Goal:
The lines beneath this instruction, from the first through the one containing "2)) % 6], c*10+k)", must be transcribed exactly; no other line belongs in the output.

Dataset section:

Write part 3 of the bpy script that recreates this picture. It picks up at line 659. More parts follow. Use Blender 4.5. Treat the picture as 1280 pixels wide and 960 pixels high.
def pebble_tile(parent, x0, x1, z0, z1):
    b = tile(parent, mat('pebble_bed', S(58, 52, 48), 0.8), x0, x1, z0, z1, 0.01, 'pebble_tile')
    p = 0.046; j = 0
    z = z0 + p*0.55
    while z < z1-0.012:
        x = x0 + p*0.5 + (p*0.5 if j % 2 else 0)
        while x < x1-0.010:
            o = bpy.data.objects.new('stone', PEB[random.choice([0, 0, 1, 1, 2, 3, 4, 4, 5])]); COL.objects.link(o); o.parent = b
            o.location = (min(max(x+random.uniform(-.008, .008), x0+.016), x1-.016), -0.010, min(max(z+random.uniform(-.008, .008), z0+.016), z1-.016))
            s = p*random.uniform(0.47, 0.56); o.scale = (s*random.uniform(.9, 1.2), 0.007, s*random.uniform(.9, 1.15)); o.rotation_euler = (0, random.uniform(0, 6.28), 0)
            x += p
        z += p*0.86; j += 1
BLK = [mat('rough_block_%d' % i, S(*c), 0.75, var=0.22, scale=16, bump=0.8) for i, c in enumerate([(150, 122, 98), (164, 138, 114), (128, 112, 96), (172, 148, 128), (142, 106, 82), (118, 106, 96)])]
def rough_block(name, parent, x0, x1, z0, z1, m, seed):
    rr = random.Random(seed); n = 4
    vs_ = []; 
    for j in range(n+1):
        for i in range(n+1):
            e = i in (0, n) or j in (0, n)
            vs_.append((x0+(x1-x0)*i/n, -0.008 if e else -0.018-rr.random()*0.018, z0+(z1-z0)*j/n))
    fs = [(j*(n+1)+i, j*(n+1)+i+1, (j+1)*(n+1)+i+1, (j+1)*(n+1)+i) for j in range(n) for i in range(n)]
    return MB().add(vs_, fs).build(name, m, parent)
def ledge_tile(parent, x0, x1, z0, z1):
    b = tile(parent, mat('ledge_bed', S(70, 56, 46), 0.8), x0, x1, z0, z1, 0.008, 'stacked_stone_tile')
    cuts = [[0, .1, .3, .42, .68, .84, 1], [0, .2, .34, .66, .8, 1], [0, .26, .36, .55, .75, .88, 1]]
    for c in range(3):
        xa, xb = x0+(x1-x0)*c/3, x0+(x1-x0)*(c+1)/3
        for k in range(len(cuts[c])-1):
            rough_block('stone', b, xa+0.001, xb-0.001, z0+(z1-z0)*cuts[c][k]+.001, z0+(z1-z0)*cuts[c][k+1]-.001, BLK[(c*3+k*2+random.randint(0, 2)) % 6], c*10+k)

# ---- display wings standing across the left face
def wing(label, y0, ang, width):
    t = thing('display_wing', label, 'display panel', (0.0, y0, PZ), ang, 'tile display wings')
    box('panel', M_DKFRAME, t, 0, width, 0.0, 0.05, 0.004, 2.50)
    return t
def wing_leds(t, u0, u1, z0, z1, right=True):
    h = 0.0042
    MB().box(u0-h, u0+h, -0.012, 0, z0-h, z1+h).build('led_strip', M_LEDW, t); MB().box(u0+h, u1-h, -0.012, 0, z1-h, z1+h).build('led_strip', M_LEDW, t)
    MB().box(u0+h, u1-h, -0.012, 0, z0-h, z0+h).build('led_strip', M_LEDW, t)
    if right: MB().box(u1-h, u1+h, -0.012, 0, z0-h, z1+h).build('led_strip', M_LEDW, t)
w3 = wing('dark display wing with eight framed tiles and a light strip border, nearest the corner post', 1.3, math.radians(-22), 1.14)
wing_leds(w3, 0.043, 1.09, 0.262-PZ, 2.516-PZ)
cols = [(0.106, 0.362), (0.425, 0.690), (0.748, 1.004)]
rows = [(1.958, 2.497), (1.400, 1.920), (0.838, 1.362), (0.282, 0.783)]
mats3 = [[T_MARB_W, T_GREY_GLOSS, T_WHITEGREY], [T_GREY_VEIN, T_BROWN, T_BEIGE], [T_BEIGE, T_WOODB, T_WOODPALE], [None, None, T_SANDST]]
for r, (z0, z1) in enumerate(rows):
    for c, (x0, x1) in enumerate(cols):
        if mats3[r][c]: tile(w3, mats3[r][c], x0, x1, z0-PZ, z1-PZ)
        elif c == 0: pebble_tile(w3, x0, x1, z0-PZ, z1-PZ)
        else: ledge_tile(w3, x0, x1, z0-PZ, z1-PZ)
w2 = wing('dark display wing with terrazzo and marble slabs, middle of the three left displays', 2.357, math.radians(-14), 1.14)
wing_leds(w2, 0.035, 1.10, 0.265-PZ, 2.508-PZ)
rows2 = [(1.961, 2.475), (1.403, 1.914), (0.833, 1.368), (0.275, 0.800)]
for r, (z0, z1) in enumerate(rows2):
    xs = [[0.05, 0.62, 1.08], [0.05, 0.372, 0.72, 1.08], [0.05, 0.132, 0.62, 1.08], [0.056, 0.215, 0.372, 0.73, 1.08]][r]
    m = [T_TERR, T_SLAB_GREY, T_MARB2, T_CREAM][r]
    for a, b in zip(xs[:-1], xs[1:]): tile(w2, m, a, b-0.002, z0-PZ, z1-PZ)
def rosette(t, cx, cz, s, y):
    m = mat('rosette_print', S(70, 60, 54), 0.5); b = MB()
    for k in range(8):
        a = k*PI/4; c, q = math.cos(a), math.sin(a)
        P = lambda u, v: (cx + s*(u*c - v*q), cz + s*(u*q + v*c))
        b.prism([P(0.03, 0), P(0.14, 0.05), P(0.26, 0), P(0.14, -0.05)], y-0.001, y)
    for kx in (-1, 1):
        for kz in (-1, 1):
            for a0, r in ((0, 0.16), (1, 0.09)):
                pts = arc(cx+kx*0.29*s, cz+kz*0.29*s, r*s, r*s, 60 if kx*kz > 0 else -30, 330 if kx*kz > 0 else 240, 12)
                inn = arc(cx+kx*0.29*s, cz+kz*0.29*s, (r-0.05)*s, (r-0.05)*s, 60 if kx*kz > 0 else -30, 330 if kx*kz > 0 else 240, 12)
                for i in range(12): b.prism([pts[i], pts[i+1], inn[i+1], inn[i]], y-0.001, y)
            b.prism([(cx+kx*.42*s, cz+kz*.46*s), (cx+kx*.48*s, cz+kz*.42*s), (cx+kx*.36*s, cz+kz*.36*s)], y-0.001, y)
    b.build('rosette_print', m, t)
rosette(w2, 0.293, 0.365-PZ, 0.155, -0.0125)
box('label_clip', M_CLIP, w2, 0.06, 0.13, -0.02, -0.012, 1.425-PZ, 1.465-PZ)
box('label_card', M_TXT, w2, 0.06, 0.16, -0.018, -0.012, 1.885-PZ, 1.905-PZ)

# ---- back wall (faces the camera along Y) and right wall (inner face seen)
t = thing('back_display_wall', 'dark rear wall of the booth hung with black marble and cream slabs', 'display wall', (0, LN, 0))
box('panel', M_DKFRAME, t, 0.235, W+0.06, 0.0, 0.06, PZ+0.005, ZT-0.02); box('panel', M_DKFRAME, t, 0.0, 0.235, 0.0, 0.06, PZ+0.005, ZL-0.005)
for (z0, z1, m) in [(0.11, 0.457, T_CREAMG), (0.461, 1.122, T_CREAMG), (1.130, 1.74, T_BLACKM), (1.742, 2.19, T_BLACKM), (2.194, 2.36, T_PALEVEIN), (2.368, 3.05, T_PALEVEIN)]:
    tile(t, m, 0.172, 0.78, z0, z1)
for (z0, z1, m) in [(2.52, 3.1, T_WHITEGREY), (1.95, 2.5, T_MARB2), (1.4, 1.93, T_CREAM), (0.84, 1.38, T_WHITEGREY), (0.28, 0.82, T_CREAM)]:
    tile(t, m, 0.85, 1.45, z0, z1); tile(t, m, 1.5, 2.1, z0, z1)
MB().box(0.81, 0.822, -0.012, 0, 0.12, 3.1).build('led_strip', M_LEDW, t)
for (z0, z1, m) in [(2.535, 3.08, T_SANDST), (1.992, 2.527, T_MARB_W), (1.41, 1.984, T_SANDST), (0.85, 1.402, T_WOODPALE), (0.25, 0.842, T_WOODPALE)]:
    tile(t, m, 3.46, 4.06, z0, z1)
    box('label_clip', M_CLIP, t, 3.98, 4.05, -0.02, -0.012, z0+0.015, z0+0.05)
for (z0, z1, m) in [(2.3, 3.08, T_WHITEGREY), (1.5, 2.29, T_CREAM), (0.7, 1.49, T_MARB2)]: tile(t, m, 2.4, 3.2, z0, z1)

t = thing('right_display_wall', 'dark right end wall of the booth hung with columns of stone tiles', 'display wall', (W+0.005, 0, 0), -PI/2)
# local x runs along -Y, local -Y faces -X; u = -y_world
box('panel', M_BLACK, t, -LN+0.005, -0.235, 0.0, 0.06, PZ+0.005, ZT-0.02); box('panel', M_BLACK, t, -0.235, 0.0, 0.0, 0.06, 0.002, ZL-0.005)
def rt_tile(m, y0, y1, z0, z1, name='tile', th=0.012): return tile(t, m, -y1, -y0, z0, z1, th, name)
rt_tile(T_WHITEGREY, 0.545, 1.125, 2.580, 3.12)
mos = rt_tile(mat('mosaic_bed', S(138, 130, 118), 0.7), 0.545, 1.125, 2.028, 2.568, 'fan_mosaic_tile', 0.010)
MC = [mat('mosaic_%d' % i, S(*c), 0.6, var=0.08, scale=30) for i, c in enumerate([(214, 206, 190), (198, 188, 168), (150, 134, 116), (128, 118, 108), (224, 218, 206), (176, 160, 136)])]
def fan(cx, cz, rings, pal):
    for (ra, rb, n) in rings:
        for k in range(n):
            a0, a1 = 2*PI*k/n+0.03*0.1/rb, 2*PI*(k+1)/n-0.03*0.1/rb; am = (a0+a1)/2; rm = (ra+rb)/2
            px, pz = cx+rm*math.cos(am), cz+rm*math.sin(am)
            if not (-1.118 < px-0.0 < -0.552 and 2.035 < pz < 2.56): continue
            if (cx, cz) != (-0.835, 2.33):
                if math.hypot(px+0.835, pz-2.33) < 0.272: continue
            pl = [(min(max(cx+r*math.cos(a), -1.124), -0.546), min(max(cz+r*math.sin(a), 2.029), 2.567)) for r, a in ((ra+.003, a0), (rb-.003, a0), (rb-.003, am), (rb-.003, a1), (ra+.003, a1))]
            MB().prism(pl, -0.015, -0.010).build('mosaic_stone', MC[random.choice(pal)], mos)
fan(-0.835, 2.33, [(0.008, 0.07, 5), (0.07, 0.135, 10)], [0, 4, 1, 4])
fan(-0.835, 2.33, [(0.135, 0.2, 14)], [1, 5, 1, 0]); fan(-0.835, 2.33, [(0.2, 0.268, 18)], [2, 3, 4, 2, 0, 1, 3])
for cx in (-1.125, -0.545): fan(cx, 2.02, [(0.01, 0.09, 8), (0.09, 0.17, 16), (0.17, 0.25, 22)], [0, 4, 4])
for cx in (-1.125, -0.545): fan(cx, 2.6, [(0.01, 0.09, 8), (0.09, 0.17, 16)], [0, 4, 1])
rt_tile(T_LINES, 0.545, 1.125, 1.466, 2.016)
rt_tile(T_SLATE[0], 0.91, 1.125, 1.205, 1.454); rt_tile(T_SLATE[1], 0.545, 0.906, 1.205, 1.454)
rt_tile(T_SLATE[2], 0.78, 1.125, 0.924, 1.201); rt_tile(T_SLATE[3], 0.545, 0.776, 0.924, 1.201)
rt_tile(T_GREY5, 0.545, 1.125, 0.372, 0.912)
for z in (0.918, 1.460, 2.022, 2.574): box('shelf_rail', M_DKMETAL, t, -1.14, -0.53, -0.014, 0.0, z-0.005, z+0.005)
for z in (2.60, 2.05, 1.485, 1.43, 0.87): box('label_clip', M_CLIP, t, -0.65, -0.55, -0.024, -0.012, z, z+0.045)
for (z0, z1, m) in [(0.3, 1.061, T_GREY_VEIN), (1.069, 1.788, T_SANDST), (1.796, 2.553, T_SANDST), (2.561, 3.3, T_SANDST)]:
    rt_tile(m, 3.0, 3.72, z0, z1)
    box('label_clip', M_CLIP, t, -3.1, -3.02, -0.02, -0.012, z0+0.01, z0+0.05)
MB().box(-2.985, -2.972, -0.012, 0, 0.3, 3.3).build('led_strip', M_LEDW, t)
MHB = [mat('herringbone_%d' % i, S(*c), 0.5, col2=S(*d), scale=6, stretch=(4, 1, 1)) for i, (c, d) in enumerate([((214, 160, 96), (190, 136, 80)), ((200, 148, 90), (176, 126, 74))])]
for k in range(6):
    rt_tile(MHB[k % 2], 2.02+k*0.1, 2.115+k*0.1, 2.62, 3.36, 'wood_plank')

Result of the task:
Write part 3 of the bpy script that recreates this picture. It picks up at line 659. More parts follow. Use Blender 4.5. Treat the picture as 1280 pixels wide and 960 pixels high.
def pebble_tile(parent, x0, x1, z0, z1):
    b = tile(parent, mat('pebble_bed', S(58, 52, 48), 0.8), x0, x1, z0, z1, 0.01, 'pebble_tile')
    p = 0.046; j = 0
    z = z0 + p*0.55
    while z < z1-0.012:
        x = x0 + p*0.5 + (p*0.5 if j % 2 else 0)
        while x < x1-0.010:
            o = bpy.data.objects.new('stone', PEB[random.choice([0, 0, 1, 1, 2, 3, 4, 4, 5])]); COL.objects.link(o); o.parent = b
            o.location = (min(max(x+random.uniform(-.008, .008), x0+.016), x1-.016), -0.010, min(max(z+random.uniform(-.008, .008), z0+.016), z1-.016))
            s = p*random.uniform(0.47, 0.56); o.scale = (s*random.uniform(.9, 1.2), 0.007, s*random.uniform(.9, 1.15)); o.rotation_euler = (0, random.uniform(0, 6.28), 0)
            x += p
        z += p*0.86; j += 1
BLK = [mat('rough_block_%d' % i, S(*c), 0.75, var=0.22, scale=16, bump=0.8) for i, c in enumerate([(150, 122, 98), (164, 138, 114), (128, 112, 96), (172, 148, 128), (142, 106, 82), (118, 106, 96)])]
def rough_block(name, parent, x0, x1, z0, z1, m, seed):
    rr = random.Random(seed); n = 4
    vs_ = []; 
    for j in range(n+1):
        for i in range(n+1):
            e = i in (0, n) or j in (0, n)
            vs_.append((x0+(x1-x0)*i/n, -0.008 if e else -0.018-rr.random()*0.018, z0+(z1-z0)*j/n))
    fs = [(j*(n+1)+i, j*(n+1)+i+1, (j+1)*(n+1)+i+1, (j+1)*(n+1)+i) for j in range(n) for i in range(n)]
    return MB().add(vs_, fs).build(name, m, parent)
def ledge_tile(parent, x0, x1, z0, z1):
    b = tile(parent, mat('ledge_bed', S(70, 56, 46), 0.8), x0, x1, z0, z1, 0.008, 'stacked_stone_tile')
    cuts = [[0, .1, .3, .42, .68, .84, 1], [0, .2, .34, .66, .8, 1], [0, .26, .36, .55, .75, .88, 1]]
    for c in range(3):
        xa, xb = x0+(x1-x0)*c/3, x0+(x1-x0)*(c+1)/3
        for k in range(len(cuts[c])-1):
            rough_block('stone', b, xa+0.001, xb-0.001, z0+(z1-z0)*cuts[c][k]+.001, z0+(z1-z0)*cuts[c][k+1]-.001, BLK[(c*3+k*2+random.randint(0, 2)) % 6], c*10+k)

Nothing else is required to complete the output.